All' interno del Teatro un ampio foyer dava accesso alla direzione, al guardaroba, all'ingresso della platea, al caffè e, a sinistra e a destra, alle scale dei palchi.
Nella sala principale che poteva ospitare 700 spettatori, erano presenti tre ordini di palchi, il loggione con le panche e un ampio palcoscenico, con il ridotto, i camerini e un'orchestra.

Il telone del sipario principale raffigura Dafne in un bosco popolato da ninfe a simbolo della poesia bucolica che a Siracusa con Teocrito ebbe le proprie origini.
Il Teatro venne inaugurato nella primavera del 1897, con la rappresentazione della "Gioconda" di Ponchielli e del "Faust " di Gounod.
L’attività del teatro è stata brevissima: circa sessant’anni. Chiuso per restauri nel 1957, dopo la rappresentazione del "Il Trovatore" di Verdi, "La Bohème” di Puccini, "La Cavalleria Rusticana di Mascagni e "I Pagliacci di Leoncavallo. Restaurato in tempi recenti non ha ancora ripreso la sua piena funzione.
Una leggenda metropolitana di Siracusa vuole che il Teatro, come detto, edificato sul sito di un edificio sacro e con i conci del demolito monastero dell’Annunziata, è nato sfortunato. Verificandone la storia sembra proprio che sia così.
Testi consultati: Ortygia, quartieri medievali n. 2 di Paolo Gianiracusa; I luoghi degli Ebrei di Federico Fazio; chi erano gli ebrei siciliani di Mariarosa Malesani.
Rielaborazione testi, progetto e montaggio a cura di Antonio Randazzo.
musica di sottofondo tratta da "I Cantu Novu".
Oggi il teatro comunale muore di inedia! Ai miei tempi a Siracusa era normale sentire cantare le romanze delle grandi opere liriche ed era un piacere ascoltarle dalla voce di cantanti improvvisati. Personalmente non sono mai stato ad assistere a spettacoli nel nostro teatro ma so e canticchio spesso arie del Rigoletto, di cavalleria rusticana, norma, Madama Butterfly ed altre. Culacchi ri buttigghia diceva mia madre. Imparai a cantare o meglio canticchiare sentendo cantare Gianni Salerno, u biondu. Stessa cosa per le tragedie del teatro greco. I teatri svolgevano a margine una funzione culturale per noi giovani di allora anche senza assistere agli spettacoli che certo costavano. Recondita armonia, oppure, cortigiani di razza d'annata, e ancora un bel di vedremo sollevarsi un fil di fumo ecc. ecc. si discuteva nei bar, dai barbieri o nelle sartorie con persone che amavano liriche o tragedie e tutti noi apprendevamo cose che non potevamo conoscere per ragioni economiche.

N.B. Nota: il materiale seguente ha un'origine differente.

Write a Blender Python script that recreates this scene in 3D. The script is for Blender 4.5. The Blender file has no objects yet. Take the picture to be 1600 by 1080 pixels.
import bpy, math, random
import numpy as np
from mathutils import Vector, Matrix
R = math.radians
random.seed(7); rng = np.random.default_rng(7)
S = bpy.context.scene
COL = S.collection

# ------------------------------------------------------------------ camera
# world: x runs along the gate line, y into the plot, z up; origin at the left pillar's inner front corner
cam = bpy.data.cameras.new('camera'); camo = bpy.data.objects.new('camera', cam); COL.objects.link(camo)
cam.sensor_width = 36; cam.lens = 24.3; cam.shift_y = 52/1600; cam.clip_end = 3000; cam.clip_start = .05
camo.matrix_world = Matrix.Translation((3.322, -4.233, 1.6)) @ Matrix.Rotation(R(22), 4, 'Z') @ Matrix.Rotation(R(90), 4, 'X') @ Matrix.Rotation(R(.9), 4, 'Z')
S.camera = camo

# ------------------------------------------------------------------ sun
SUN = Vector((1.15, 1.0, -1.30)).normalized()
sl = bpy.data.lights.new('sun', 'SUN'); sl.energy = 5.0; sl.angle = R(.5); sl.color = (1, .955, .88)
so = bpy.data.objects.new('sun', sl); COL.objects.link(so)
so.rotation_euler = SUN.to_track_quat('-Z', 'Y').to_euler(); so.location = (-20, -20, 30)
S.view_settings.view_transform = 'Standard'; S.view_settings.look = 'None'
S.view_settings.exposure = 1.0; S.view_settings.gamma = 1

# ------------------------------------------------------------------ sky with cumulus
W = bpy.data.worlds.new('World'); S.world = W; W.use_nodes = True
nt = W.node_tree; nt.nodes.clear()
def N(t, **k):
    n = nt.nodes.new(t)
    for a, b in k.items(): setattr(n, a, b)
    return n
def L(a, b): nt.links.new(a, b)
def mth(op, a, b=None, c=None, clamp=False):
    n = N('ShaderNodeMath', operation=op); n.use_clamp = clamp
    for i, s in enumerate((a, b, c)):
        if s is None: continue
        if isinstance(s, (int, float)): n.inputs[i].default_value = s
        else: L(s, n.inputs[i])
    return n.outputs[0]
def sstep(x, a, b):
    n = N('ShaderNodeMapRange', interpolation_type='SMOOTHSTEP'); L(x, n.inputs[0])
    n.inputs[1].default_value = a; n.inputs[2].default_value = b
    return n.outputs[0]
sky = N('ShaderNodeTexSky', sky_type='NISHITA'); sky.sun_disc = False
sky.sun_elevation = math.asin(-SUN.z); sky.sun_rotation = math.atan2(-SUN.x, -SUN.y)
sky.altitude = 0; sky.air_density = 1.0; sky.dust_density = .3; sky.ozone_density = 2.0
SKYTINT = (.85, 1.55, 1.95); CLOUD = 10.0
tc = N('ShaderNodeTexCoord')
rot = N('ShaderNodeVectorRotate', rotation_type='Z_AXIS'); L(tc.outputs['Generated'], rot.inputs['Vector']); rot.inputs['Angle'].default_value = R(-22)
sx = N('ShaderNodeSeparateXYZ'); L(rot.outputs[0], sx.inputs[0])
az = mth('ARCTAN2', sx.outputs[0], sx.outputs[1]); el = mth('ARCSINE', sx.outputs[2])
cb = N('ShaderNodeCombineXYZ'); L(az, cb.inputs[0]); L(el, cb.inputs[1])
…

Infine si sappia che il teatro aprì solo grazie alla tenacia e al provvidenziale intervento di un gruppo di amici e, in particolare, della Sezione Siracusana dell'Associazione Nazionale Carabinieri che, con il suo presidente, Valentino De Ieso, collaborato da altri soci e amici, quali Giorgio Scribano e Barone Francesco, smantellarono i paletti burocratici, ottenendo i permessi necessari che consentirono oltre ad altre cose, anche l'allaccio alla cabina ENEL.
La riapertura venne inaugurata con i festeggiamenti per il novantesimo anniversario della fondazione della Sezione ANC di Siracusa il 14 Gennaio 2017.
E poi! Il nulla grazie alla atavica nullità di chi dovrebbe e non fa.